Der Lugu-See steht bei uns diesmal nicht auf dem Speiseplan, nach unserem Shuhe-Kurztrip hat der Regen wieder eingesetzt und wir sind angesichts der Wettervorhersagen fast so weit, den Urlaub abzubrechen. Zwei Wochen grauer Himmel und nasse Klamotten sind in den Bergen kein Jux, da kommen wir lieber zu einer anderen Zeit wieder. Aber wir sind auch störrisch, wenigstens Shangri-La soll es sein und wer weiß, vielleicht wird es am Himmel doch noch schöner…

Ein paar Details

Für die Anreise nach Kunming, s.o. Der Bus von Kunming (Kunming West Bus Station, 西部汽车客运站) braucht nach Dali etwa 4-5 Stunden, der Preis war 2015 ¥130 (normaler Bus) bzw. ¥180 (Express-Luxus). Achtung: Einige Busse fahren nur nach Dali-Neustadt (Xiaguan, 下关), vorher abklären. Lässt sich das nicht klären, ein Taxi von Xiaguan and Dali kostet(e) ca. ¥40. Alternative: Ein Mini-Bus für die Strecke Xiaguan und Dali, man achte auf das Schild 大理 下关 im Fenster (etwa ¥3). Von der Xiaguan Train Station (in Neustadt) fahren die Busse 8 und 4 (zwischen ¥2 -3, ca 40 Min.) bis nach Alt-Dali. Busse von Dali nach Lijian – etwa jede Stunde einer, die Fahrt dauert i.d.R. 4 Stunden, Kosten: zwischen ¥50 und ¥80. Im Hotel in Dali nachfragen, die organisieren gegen ein paar Yuan die Tickets.
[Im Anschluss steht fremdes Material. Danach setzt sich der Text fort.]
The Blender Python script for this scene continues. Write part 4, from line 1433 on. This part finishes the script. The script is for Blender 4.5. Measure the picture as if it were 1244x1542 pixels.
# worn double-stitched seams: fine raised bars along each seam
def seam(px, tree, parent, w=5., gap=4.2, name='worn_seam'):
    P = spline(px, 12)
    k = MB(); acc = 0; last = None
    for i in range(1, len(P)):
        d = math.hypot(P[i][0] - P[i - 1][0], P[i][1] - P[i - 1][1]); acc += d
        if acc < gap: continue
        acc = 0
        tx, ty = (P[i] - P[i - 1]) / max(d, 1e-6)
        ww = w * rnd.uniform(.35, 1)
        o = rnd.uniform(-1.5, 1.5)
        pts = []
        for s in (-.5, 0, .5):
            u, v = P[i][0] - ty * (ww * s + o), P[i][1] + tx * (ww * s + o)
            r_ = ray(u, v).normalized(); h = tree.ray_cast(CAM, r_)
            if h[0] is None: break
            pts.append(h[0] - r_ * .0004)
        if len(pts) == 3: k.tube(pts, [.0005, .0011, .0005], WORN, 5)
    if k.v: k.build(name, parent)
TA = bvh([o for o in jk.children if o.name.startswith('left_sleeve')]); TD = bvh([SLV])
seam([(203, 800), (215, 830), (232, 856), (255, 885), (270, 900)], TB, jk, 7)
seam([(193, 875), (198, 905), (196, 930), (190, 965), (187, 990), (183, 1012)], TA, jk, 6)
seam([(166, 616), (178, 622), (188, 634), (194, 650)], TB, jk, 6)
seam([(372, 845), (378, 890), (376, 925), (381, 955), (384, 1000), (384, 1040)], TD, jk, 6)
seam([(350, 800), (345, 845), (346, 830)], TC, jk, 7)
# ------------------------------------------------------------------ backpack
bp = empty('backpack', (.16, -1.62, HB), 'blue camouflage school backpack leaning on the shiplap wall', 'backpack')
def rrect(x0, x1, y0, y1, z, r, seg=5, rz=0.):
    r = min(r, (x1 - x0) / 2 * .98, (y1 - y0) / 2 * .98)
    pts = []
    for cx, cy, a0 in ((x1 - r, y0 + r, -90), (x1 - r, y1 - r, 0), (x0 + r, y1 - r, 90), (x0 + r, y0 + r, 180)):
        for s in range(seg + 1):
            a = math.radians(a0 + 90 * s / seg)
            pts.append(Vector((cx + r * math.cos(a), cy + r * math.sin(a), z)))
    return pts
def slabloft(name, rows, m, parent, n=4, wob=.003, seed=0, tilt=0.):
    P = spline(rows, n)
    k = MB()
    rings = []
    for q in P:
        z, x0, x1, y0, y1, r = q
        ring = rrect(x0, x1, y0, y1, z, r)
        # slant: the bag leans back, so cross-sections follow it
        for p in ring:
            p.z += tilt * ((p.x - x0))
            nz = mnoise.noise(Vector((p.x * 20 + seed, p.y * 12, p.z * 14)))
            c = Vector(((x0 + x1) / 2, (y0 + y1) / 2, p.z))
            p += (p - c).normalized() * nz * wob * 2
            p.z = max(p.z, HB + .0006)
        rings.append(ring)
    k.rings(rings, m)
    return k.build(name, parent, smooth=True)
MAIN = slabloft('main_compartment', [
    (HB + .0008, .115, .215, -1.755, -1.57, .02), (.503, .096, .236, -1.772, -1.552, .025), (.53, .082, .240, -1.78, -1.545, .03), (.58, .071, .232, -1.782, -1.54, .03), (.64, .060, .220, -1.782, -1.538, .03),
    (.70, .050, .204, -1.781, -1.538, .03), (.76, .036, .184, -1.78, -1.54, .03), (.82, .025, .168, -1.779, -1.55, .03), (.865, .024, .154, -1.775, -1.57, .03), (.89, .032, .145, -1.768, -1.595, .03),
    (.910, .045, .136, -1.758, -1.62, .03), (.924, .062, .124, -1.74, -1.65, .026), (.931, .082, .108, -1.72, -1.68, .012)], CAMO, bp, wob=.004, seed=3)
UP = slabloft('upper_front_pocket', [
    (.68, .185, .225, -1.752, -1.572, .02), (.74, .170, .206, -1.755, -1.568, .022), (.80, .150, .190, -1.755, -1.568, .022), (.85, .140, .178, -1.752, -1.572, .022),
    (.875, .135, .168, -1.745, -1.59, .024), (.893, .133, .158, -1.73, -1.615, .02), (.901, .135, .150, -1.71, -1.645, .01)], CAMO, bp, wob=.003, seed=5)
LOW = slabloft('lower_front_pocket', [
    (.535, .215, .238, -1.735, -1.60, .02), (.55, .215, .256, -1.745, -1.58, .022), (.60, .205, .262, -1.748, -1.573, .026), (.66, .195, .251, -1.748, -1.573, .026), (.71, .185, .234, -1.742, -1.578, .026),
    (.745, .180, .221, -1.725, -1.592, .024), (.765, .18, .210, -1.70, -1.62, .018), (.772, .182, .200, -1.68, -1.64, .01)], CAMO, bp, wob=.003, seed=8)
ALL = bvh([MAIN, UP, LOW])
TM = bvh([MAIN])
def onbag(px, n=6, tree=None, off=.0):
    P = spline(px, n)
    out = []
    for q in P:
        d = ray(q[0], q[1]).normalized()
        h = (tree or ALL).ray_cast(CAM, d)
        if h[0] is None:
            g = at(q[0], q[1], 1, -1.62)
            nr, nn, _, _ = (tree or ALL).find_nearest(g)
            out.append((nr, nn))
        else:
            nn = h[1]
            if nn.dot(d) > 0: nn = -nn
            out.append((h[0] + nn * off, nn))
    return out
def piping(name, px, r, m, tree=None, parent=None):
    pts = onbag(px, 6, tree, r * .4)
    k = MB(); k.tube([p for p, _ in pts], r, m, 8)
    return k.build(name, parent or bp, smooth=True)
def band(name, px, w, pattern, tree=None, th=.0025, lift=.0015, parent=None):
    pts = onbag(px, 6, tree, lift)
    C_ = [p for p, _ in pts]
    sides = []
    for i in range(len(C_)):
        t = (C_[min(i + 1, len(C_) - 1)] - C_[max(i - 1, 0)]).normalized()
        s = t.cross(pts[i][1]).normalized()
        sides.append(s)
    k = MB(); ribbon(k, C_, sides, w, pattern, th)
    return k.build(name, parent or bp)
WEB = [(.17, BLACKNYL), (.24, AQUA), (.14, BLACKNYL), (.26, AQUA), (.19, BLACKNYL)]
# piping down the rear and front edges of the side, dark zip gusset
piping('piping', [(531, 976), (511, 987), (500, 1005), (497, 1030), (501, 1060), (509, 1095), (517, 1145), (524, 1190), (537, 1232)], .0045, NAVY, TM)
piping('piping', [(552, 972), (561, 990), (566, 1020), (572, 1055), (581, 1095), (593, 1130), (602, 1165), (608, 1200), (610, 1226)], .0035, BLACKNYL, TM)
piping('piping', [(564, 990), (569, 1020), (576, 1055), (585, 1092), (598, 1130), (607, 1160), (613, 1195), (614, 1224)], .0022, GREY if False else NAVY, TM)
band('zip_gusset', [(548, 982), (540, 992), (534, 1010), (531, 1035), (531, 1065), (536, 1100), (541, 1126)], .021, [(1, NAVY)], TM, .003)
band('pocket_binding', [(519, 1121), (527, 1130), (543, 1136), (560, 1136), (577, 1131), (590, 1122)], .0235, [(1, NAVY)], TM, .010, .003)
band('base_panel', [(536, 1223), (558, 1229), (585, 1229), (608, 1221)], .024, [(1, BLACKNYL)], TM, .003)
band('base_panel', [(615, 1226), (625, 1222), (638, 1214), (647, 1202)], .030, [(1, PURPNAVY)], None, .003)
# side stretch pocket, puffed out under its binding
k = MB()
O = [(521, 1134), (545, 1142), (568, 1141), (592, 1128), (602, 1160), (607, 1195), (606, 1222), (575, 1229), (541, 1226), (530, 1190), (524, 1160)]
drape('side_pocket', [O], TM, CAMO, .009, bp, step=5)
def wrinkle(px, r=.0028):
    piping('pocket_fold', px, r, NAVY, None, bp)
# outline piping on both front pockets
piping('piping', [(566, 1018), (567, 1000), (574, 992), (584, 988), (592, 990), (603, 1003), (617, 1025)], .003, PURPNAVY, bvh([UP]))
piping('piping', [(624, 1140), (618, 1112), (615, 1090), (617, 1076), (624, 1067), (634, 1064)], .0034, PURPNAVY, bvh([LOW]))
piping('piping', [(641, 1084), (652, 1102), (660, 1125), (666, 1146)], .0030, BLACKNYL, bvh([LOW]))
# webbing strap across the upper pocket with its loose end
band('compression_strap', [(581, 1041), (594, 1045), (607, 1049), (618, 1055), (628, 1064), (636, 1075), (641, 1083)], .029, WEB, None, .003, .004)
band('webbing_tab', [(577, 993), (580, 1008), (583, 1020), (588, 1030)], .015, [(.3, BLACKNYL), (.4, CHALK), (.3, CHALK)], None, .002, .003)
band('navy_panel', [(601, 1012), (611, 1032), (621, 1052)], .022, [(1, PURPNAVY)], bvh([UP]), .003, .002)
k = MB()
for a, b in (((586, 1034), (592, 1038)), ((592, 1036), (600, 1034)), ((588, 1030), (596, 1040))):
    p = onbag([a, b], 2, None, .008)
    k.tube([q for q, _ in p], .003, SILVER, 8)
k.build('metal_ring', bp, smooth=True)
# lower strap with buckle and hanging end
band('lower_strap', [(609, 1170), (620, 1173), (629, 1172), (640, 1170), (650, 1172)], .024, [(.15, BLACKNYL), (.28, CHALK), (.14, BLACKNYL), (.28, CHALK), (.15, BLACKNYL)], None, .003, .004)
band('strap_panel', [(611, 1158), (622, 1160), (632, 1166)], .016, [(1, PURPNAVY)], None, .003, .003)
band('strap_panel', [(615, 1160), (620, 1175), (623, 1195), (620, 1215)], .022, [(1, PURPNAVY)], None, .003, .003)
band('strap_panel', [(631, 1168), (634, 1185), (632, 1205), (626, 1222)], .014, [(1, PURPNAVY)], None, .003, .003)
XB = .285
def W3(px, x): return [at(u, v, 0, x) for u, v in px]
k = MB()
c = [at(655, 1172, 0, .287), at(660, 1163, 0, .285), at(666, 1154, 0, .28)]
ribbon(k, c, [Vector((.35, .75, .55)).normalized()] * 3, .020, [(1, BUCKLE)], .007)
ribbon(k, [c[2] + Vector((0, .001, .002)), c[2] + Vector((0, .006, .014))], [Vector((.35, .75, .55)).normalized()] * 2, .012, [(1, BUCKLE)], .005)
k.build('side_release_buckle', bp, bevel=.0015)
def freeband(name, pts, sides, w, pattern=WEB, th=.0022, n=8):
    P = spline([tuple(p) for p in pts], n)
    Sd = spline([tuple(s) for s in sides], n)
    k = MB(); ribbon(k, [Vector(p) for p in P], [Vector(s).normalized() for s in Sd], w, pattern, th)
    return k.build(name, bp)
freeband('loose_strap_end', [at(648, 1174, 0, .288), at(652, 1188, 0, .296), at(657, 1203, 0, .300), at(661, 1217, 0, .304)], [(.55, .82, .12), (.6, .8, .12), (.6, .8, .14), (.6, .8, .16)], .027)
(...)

Lijiang: Xi Tang Exquisite Hotel, Unterkunft im Stil traditioneller Naxi-Häuser (vielleicht ist es sogar alt…?), 28 Wen Hua Alley, Yi Shang Street, 30€ p/Z, hat durchaus Charme, aber kein Frühstück.
Eintritt Tang Dynasty Three Pagodas – ¥121 (Die Pagoden lassen sich von außen für ¥0 fotografieren) / ¥30 – Fähre auf dem Erhai See / Cangshan Mountain Park ¥45 (2015) Eintritt, Sessellift ¥80 bzw. ¥50 für eine Fahrt.